• **Instruction**
Extract the complete listing and output it unchanged.

• **Dataset section**

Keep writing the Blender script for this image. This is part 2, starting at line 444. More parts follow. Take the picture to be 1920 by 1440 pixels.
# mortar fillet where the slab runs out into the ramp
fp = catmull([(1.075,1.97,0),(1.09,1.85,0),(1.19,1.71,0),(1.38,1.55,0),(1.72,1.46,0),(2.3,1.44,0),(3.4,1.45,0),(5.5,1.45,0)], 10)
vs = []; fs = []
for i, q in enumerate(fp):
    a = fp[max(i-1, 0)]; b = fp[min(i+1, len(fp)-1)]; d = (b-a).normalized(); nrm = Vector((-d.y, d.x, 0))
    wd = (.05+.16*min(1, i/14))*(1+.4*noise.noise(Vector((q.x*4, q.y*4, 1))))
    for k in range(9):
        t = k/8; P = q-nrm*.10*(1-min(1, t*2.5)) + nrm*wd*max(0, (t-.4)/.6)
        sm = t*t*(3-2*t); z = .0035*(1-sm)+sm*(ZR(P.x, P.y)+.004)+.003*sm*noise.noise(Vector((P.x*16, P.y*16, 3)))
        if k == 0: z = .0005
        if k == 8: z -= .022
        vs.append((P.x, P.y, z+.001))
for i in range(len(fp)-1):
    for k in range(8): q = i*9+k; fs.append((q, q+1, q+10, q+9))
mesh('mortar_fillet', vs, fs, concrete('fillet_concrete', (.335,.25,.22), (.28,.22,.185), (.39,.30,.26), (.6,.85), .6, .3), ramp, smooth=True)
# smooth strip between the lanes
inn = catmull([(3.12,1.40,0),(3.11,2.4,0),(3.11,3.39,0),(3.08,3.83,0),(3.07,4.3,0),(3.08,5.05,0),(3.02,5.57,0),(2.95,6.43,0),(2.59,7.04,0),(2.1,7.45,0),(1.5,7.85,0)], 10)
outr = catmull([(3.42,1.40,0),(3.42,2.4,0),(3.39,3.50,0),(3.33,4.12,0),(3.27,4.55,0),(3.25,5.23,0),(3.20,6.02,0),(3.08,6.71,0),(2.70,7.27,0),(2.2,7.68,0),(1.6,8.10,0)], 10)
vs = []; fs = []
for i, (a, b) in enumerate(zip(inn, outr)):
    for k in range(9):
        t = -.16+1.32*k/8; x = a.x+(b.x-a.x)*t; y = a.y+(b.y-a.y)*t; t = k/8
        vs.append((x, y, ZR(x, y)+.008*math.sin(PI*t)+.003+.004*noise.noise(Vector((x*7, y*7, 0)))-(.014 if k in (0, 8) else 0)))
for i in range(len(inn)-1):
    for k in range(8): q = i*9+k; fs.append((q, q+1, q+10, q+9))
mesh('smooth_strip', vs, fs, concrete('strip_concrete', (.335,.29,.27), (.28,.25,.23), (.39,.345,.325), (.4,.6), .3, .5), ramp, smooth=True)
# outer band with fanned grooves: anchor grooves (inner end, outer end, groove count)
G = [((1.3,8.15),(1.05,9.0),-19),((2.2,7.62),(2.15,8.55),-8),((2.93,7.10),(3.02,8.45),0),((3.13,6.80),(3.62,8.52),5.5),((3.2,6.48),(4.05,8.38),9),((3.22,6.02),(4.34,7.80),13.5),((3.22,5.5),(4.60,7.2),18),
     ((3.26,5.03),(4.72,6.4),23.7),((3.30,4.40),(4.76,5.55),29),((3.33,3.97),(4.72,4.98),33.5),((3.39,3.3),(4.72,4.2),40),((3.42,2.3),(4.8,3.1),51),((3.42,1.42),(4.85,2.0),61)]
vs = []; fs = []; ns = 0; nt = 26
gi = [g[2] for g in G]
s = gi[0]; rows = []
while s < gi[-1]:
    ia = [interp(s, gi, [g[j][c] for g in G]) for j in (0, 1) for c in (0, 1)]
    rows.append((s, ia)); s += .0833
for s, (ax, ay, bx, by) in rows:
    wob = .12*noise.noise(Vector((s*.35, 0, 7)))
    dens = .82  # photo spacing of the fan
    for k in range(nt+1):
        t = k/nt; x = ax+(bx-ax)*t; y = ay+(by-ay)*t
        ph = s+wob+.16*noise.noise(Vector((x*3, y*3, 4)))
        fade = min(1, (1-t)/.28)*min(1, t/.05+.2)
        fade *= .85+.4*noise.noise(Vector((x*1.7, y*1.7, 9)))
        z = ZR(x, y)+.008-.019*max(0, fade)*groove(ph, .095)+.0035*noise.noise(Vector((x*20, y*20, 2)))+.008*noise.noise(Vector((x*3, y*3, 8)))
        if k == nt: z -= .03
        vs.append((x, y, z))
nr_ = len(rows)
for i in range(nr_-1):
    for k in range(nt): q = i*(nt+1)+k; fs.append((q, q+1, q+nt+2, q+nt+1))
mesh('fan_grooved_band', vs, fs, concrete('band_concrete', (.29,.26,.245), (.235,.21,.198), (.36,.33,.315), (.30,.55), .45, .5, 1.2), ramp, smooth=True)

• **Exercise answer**
Keep writing the Blender script for this image. This is part 2, starting at line 444. More parts follow. Take the picture to be 1920 by 1440 pixels.
# mortar fillet where the slab runs out into the ramp
fp = catmull([(1.075,1.97,0),(1.09,1.85,0),(1.19,1.71,0),(1.38,1.55,0),(1.72,1.46,0),(2.3,1.44,0),(3.4,1.45,0),(5.5,1.45,0)], 10)
vs = []; fs = []
for i, q in enumerate(fp):
    a = fp[max(i-1, 0)]; b = fp[min(i+1, len(fp)-1)]; d = (b-a).normalized(); nrm = Vector((-d.y, d.x, 0))
    wd = (.05+.16*min(1, i/14))*(1+.4*noise.noise(Vector((q.x*4, q.y*4, 1))))
    for k in range(9):
        t = k/8; P = q-nrm*.10*(1-min(1, t*2.5)) + nrm*wd*max(0, (t-.4)/.6)
        sm = t*t*(3-2*t); z = .0035*(1-sm)+sm*(ZR(P.x, P.y)+.004)+.003*sm*noise.noise(Vector((P.x*16, P.y*16, 3)))
        if k == 0: z = .0005
        if k == 8: z -= .022
        vs.append((P.x, P.y, z+.001))
for i in range(len(fp)-1):
    for k in range(8): q = i*9+k; fs.append((q, q+1, q+10, q+9))
mesh('mortar_fillet', vs, fs, concrete('fillet_concrete', (.335,.25,.22), (.28,.22,.185), (.39,.30,.26), (.6,.85), .6, .3), ramp, smooth=True)
# smooth strip between the lanes
inn = catmull([(3.12,1.40,0),(3.11,2.4,0),(3.11,3.39,0),(3.08,3.83,0),(3.07,4.3,0),(3.08,5.05,0),(3.02,5.57,0),(2.95,6.43,0),(2.59,7.04,0),(2.1,7.45,0),(1.5,7.85,0)], 10)
outr = catmull([(3.42,1.40,0),(3.42,2.4,0),(3.39,3.50,0),(3.33,4.12,0),(3.27,4.55,0),(3.25,5.23,0),(3.20,6.02,0),(3.08,6.71,0),(2.70,7.27,0),(2.2,7.68,0),(1.6,8.10,0)], 10)
vs = []; fs = []
for i, (a, b) in enumerate(zip(inn, outr)):
    for k in range(9):
        t = -.16+1.32*k/8; x = a.x+(b.x-a.x)*t; y = a.y+(b.y-a.y)*t; t = k/8
        vs.append((x, y, ZR(x, y)+.008*math.sin(PI*t)+.003+.004*noise.noise(Vector((x*7, y*7, 0)))-(.014 if k in (0, 8) else 0)))
for i in range(len(inn)-1):
    for k in range(8): q = i*9+k; fs.append((q, q+1, q+10, q+9))
mesh('smooth_strip', vs, fs, concrete('strip_concrete', (.335,.29,.27), (.28,.25,.23), (.39,.345,.325), (.4,.6), .3, .5), ramp, smooth=True)
# outer band with fanned grooves: anchor grooves (inner end, outer end, groove count)
G = [((1.3,8.15),(1.05,9.0),-19),((2.2,7.62),(2.15,8.55),-8),((2.93,7.10),(3.02,8.45),0),((3.13,6.80),(3.62,8.52),5.5),((3.2,6.48),(4.05,8.38),9),((3.22,6.02),(4.34,7.80),13.5),((3.22,5.5),(4.60,7.2),18),
     ((3.26,5.03),(4.72,6.4),23.7),((3.30,4.40),(4.76,5.55),29),((3.33,3.97),(4.72,4.98),33.5),((3.39,3.3),(4.72,4.2),40),((3.42,2.3),(4.8,3.1),51),((3.42,1.42),(4.85,2.0),61)]
vs = []; fs = []; ns = 0; nt = 26
gi = [g[2] for g in G]
s = gi[0]; rows = []
while s < gi[-1]:
    ia = [interp(s, gi, [g[j][c] for g in G]) for j in (0, 1) for c in (0, 1)]
    rows.append((s, ia)); s += .0833
for s, (ax, ay, bx, by) in rows:
    wob = .12*noise.noise(Vector((s*.35, 0, 7)))
    dens = .82  # photo spacing of the fan
    for k in range(nt+1):
        t = k/nt; x = ax+(bx-ax)*t; y = ay+(by-ay)*t
        ph = s+wob+.16*noise.noise(Vector((x*3, y*3, 4)))
        fade = min(1, (1-t)/.28)*min(1, t/.05+.2)
        fade *= .85+.4*noise.noise(Vector((x*1.7, y*1.7, 9)))
        z = ZR(x, y)+.008-.019*max(0, fade)*groove(ph, .095)+.0035*noise.noise(Vector((x*20, y*20, 2)))+.008*noise.noise(Vector((x*3, y*3, 8)))
        if k == nt: z -= .03
        vs.append((x, y, z))
nr_ = len(rows)
for i in range(nr_-1):
    for k in range(nt): q = i*(nt+1)+k; fs.append((q, q+1, q+nt+2, q+nt+1))
mesh('fan_grooved_band', vs, fs, concrete('band_concrete', (.29,.26,.245), (.235,.21,.198), (.36,.33,.315), (.30,.55), .45, .5, 1.2), ramp, smooth=True)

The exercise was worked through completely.